Posted on: 15 March 2009 by mikeeschman
for me, the first person account has primacy in a historical document. when a composer elects to declare his intention, and goes further by including that declaration in the work, it needs to be paid attention.
i think in the case of the quartet for the end of time, and in berlioz' symphonie fantastique, the written programs are particularly germane to the works.
unlike the rite of spring, their programs were not imposed by a third party.
this is certainly not always true. but sometimes the work carries its own baggage, and in those cases, the thoughts and feelings of the composer at the time of composition shed light on the music.
once the moment of creation has passed, the composer may be on the outside looking in, like the rest of us.
Posted on: 15 March 2009 by mikeeschman
the dead are what honest people look like.
no one achieves total honesty until they pass.
while you are alive, things can always change. after death, it's all a matter of the historical record.
the only way the dead, who have been and have known, can communicate directly with the living, is through the record of their lives, as it passed their lips and was writ by their hand.
this is true to varying degrees contingent on circumstance, but is no where more true than in music.
the first rule of music is to take what's given to heart.
Posted on: 15 March 2009 by JWM
quote:
Originally posted by mikeeschman:
no one achieves total honesty until they pass.

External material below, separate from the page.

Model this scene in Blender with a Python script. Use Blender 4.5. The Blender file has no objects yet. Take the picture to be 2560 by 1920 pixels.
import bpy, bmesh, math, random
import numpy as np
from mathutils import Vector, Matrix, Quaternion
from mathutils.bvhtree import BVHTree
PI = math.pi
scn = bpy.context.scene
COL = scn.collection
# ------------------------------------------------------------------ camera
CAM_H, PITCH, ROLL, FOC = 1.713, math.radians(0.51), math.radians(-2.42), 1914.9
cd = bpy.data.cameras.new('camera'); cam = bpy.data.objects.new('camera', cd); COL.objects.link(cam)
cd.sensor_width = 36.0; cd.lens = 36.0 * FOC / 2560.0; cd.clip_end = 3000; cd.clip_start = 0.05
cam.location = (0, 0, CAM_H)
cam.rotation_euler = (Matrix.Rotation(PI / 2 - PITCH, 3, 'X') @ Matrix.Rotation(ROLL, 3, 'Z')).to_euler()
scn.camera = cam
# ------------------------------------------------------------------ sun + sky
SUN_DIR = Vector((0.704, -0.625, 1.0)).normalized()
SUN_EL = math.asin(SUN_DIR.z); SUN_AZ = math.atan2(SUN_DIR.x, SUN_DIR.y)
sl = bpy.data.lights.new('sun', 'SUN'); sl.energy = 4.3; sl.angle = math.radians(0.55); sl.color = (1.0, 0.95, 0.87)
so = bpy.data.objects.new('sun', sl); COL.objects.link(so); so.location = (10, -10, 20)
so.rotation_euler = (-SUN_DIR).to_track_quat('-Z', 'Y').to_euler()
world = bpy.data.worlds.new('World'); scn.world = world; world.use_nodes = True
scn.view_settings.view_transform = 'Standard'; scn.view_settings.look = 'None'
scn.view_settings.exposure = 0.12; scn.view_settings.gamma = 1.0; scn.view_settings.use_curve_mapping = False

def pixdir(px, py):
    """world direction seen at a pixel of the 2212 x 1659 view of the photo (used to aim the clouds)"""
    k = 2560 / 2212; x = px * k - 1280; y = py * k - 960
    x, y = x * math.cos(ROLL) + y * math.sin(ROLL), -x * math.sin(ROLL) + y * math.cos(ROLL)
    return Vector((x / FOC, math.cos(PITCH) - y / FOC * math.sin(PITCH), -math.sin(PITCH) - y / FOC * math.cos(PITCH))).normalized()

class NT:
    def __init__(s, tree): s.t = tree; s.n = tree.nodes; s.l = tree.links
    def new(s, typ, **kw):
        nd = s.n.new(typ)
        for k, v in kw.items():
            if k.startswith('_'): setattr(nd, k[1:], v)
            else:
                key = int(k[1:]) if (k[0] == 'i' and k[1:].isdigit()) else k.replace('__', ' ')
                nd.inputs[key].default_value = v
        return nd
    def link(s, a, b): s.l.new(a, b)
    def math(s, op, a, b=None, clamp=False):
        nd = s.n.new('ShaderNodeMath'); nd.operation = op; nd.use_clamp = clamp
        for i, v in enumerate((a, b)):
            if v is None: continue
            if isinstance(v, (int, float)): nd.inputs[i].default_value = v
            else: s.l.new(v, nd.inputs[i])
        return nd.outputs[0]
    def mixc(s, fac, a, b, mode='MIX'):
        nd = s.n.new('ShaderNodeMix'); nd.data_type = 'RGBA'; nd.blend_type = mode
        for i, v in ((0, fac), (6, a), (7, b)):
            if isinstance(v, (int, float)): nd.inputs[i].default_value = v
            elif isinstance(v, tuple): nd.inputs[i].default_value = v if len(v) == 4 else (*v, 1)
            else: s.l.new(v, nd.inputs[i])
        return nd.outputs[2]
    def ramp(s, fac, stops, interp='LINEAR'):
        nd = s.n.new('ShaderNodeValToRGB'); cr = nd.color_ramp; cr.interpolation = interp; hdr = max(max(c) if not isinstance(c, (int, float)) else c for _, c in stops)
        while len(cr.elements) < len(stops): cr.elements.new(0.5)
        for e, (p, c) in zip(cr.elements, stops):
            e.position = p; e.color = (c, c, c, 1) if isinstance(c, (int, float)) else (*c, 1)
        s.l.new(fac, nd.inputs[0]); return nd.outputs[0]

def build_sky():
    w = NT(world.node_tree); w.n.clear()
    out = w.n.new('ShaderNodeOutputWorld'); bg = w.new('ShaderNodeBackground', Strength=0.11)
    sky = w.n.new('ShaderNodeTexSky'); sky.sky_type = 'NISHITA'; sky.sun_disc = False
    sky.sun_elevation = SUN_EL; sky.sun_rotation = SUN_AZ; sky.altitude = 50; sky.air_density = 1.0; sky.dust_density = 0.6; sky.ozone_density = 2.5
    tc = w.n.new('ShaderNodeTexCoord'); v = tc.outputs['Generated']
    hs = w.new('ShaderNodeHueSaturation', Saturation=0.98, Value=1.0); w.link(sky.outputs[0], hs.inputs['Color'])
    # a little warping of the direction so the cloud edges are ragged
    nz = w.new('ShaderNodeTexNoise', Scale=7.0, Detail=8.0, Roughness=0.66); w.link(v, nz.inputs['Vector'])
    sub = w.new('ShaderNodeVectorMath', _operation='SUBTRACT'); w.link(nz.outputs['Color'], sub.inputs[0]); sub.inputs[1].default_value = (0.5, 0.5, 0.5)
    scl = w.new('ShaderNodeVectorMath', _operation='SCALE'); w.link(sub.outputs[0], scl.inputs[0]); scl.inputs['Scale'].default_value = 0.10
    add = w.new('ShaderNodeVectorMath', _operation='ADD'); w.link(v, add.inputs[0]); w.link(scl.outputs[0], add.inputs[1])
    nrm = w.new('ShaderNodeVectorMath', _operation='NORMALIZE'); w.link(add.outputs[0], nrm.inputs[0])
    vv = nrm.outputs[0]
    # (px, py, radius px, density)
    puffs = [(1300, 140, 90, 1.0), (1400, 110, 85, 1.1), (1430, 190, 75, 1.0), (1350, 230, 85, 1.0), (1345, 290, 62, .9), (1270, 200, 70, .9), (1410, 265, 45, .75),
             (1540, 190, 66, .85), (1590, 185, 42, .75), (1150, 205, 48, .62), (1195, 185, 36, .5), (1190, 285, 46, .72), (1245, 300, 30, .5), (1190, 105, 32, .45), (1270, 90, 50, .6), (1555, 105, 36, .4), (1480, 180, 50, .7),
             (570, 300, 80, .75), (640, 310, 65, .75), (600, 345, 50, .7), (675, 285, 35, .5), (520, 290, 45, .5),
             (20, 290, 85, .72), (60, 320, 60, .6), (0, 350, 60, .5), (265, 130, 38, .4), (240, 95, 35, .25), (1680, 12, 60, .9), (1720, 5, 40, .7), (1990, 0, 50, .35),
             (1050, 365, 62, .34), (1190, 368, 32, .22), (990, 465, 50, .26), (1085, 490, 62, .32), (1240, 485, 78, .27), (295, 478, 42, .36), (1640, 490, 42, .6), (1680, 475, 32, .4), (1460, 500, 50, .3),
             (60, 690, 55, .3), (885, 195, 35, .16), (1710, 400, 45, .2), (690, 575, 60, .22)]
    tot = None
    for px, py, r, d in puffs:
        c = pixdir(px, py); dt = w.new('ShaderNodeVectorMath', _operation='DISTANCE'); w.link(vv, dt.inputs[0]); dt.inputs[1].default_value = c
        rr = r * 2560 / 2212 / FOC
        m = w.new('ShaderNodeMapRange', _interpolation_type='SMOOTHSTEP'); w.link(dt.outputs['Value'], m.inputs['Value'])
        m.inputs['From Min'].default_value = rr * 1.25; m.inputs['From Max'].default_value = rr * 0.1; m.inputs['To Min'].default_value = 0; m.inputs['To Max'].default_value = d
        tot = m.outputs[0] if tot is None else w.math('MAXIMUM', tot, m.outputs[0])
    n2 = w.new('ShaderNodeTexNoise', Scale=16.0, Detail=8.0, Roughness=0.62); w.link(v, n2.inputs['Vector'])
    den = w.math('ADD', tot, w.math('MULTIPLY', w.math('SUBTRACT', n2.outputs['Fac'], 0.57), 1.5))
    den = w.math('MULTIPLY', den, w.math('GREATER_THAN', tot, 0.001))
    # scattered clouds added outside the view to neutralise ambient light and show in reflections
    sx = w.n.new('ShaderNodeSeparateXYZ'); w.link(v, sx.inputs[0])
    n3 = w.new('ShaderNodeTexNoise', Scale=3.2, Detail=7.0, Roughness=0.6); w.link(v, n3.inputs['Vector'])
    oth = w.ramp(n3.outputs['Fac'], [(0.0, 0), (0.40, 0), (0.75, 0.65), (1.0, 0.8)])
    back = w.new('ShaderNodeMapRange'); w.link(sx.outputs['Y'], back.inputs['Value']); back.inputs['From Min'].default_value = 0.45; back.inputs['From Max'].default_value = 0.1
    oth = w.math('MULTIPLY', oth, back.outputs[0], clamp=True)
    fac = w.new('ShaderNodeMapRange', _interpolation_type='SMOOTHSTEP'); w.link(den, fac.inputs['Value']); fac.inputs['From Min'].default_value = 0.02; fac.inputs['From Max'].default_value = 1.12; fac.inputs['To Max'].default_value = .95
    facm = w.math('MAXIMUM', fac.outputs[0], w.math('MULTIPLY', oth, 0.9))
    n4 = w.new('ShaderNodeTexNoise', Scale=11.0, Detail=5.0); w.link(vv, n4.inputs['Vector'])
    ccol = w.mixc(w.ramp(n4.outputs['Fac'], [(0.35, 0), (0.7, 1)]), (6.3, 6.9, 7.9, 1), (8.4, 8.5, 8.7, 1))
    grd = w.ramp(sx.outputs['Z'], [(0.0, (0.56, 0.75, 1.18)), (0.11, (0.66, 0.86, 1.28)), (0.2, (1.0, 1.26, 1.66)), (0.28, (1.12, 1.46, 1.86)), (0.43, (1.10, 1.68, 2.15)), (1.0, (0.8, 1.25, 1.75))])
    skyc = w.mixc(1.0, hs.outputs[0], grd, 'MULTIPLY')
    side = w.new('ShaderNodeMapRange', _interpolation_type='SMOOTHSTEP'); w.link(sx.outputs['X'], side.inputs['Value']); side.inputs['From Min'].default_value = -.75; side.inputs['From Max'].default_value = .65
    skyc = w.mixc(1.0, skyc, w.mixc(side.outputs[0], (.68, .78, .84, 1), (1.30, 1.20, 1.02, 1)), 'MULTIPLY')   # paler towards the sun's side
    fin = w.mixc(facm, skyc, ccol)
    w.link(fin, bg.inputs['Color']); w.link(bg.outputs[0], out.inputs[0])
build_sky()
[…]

Indeed. As Nick Drake wrote/sang:
Fame is but a fruit tree
So very unsound.
It can never flourish
‘til its stock is in the ground
So men of fame
Can never find a way
‘til time has flown
Far from their dying day
Forgotten while you’re here
Remembered for a while
A much updated ruin
From a much outdated style.
James
Posted on: 15 March 2009 by mikeeschman
quote:
Originally posted by Nobbyright:
Think of Swan Lake, look at the duck pond in your local park!
and i wouldn't compare the quartet for the end of time to any ballet. that would be apples to oranges.
i think you have to accept each work on its own terms.
otherwise, all you have is meaningless over generalization.